AIM: Return, unaltered, every line from the beginning of the material below up to and including the one with "1.526), 'handle_steel', dr, smooth=40)".

DATA SEGMENT:
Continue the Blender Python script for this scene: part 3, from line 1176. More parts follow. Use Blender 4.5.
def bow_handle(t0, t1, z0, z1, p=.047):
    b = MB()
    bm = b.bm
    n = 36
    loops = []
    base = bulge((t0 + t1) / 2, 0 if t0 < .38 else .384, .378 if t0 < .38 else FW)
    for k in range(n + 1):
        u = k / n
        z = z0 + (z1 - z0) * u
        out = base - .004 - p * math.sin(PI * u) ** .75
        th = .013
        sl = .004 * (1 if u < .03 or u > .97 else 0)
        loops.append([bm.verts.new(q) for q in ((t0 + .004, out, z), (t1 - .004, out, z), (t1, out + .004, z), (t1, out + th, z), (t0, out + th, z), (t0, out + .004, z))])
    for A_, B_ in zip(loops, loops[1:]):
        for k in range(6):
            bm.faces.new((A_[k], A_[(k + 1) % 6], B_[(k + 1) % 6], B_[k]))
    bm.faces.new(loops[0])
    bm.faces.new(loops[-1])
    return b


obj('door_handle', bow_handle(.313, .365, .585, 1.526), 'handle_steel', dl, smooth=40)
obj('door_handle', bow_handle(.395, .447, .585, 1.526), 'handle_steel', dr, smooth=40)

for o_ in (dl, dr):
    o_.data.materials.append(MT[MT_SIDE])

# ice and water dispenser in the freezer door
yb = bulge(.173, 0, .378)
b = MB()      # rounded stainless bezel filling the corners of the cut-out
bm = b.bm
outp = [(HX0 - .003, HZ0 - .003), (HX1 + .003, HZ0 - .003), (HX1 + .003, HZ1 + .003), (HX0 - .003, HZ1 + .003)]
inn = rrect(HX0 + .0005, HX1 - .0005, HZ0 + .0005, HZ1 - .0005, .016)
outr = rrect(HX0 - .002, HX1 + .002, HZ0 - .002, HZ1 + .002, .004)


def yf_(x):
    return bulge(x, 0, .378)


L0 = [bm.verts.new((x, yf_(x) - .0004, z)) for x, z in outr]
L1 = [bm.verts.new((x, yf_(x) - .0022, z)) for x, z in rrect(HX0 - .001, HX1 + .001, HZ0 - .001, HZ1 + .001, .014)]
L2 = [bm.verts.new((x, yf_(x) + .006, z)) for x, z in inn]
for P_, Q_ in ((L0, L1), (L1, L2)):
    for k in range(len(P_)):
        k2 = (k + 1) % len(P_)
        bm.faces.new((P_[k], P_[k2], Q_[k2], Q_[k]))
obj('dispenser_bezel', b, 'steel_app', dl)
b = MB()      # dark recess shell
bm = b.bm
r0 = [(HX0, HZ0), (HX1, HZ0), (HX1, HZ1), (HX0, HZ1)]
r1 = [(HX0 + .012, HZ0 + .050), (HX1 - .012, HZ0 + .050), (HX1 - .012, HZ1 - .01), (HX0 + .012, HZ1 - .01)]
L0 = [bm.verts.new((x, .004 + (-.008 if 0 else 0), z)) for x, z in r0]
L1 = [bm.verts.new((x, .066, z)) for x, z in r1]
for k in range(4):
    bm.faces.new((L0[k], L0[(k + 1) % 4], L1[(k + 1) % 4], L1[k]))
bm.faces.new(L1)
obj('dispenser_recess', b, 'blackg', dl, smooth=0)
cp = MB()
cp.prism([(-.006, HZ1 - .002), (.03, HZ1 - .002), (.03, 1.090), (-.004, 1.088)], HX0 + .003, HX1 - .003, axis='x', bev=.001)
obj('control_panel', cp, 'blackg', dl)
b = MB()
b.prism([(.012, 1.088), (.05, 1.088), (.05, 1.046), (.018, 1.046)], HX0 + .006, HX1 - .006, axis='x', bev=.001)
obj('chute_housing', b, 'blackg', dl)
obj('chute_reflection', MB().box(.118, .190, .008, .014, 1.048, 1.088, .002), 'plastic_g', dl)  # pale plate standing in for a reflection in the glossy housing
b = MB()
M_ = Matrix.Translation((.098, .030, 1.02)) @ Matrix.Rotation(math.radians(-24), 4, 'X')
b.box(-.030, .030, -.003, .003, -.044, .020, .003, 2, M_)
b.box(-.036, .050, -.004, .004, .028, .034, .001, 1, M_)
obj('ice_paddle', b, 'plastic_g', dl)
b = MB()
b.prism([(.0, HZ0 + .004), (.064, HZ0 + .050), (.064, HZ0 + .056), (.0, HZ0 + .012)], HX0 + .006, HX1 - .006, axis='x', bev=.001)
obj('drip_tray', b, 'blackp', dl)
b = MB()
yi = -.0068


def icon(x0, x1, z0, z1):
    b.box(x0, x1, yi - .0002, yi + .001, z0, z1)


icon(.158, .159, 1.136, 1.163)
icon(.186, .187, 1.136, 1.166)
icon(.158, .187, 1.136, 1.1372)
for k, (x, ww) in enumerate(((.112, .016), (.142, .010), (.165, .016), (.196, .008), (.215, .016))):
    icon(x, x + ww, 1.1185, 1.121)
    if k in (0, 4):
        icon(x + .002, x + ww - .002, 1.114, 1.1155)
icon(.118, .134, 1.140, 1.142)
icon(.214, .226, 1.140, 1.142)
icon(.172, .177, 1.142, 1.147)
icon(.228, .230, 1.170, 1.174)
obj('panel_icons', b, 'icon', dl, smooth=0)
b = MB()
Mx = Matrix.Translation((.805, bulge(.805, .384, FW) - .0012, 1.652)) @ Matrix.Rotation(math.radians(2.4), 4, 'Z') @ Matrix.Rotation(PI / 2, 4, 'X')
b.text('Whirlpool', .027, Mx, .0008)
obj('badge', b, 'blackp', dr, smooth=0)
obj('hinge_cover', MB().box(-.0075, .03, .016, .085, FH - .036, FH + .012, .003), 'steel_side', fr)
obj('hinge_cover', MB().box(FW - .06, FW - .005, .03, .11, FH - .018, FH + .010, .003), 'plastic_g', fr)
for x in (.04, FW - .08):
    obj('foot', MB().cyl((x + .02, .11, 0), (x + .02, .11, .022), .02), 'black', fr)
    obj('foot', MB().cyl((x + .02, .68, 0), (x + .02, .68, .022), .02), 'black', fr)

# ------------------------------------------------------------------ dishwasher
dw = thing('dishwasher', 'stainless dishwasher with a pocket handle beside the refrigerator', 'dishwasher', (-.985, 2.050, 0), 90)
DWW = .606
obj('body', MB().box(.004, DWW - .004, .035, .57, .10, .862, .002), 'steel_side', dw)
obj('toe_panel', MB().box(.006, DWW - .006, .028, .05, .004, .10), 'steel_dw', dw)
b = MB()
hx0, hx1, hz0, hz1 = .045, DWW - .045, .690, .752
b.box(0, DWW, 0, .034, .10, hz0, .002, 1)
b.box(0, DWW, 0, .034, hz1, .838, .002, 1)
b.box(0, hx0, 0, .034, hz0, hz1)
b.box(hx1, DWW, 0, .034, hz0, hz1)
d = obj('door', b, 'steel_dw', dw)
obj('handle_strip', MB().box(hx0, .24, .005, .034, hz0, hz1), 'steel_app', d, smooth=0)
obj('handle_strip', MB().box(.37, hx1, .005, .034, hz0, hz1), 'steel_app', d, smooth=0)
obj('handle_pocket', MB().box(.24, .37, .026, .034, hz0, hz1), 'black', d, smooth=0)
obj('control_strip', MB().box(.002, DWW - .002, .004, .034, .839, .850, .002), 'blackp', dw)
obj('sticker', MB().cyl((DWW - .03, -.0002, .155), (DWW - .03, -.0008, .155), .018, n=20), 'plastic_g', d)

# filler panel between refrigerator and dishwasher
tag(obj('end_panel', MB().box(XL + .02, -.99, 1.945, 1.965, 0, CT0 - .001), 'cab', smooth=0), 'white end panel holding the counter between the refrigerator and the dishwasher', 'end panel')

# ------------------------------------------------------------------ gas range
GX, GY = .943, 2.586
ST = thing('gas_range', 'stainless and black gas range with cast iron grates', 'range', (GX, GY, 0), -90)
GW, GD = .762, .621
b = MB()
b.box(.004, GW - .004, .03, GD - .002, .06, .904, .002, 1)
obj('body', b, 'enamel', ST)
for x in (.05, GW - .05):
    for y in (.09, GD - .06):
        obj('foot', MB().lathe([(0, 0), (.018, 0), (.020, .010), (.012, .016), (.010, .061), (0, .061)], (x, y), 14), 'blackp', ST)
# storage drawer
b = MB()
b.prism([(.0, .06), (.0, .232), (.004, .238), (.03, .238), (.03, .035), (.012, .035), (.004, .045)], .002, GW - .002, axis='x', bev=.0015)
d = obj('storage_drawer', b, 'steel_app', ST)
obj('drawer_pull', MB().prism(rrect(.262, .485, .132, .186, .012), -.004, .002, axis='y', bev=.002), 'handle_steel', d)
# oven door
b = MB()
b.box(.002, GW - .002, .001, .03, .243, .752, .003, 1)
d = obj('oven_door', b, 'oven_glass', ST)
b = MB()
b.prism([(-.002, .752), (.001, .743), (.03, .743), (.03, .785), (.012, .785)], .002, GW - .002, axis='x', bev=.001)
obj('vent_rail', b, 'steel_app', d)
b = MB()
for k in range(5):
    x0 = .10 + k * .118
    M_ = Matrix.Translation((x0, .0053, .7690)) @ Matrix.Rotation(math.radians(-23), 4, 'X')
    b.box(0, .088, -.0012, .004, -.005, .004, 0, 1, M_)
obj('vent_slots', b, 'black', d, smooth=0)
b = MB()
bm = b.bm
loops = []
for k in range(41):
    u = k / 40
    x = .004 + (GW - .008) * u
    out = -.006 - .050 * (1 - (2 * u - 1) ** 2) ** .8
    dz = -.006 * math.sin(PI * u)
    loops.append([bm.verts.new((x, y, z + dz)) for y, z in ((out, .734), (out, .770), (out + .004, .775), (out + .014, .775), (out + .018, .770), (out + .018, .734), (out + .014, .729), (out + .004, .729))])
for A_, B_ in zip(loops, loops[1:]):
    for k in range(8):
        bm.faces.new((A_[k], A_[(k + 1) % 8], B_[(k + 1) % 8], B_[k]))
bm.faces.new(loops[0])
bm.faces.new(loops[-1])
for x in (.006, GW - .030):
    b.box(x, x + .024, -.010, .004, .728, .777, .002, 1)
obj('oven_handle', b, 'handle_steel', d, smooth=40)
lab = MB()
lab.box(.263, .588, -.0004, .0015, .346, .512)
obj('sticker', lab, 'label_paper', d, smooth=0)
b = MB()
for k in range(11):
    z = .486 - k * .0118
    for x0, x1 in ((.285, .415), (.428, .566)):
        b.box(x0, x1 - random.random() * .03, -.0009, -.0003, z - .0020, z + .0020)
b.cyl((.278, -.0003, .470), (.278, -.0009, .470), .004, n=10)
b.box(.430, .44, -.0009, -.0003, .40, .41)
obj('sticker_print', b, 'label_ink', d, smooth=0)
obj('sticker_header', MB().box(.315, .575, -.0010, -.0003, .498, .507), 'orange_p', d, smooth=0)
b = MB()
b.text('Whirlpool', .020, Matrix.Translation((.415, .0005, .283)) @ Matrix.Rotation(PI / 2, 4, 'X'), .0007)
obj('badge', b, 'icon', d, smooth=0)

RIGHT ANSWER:
Continue the Blender Python script for this scene: part 3, from line 1176. More parts follow. Use Blender 4.5.
def bow_handle(t0, t1, z0, z1, p=.047):
    b = MB()
    bm = b.bm
    n = 36
    loops = []
    base = bulge((t0 + t1) / 2, 0 if t0 < .38 else .384, .378 if t0 < .38 else FW)
    for k in range(n + 1):
        u = k / n
        z = z0 + (z1 - z0) * u
        out = base - .004 - p * math.sin(PI * u) ** .75
        th = .013
        sl = .004 * (1 if u < .03 or u > .97 else 0)
        loops.append([bm.verts.new(q) for q in ((t0 + .004, out, z), (t1 - .004, out, z), (t1, out + .004, z), (t1, out + th, z), (t0, out + th, z), (t0, out + .004, z))])
    for A_, B_ in zip(loops, loops[1:]):
        for k in range(6):
            bm.faces.new((A_[k], A_[(k + 1) % 6], B_[(k + 1) % 6], B_[k]))
    bm.faces.new(loops[0])
    bm.faces.new(loops[-1])
    return b


obj('door_handle', bow_handle(.313, .365, .585, 1.526), 'handle_steel', dl, smooth=40)
obj('door_handle', bow_handle(.395, .447, .585, 1.526), 'handle_steel', dr, smooth=40)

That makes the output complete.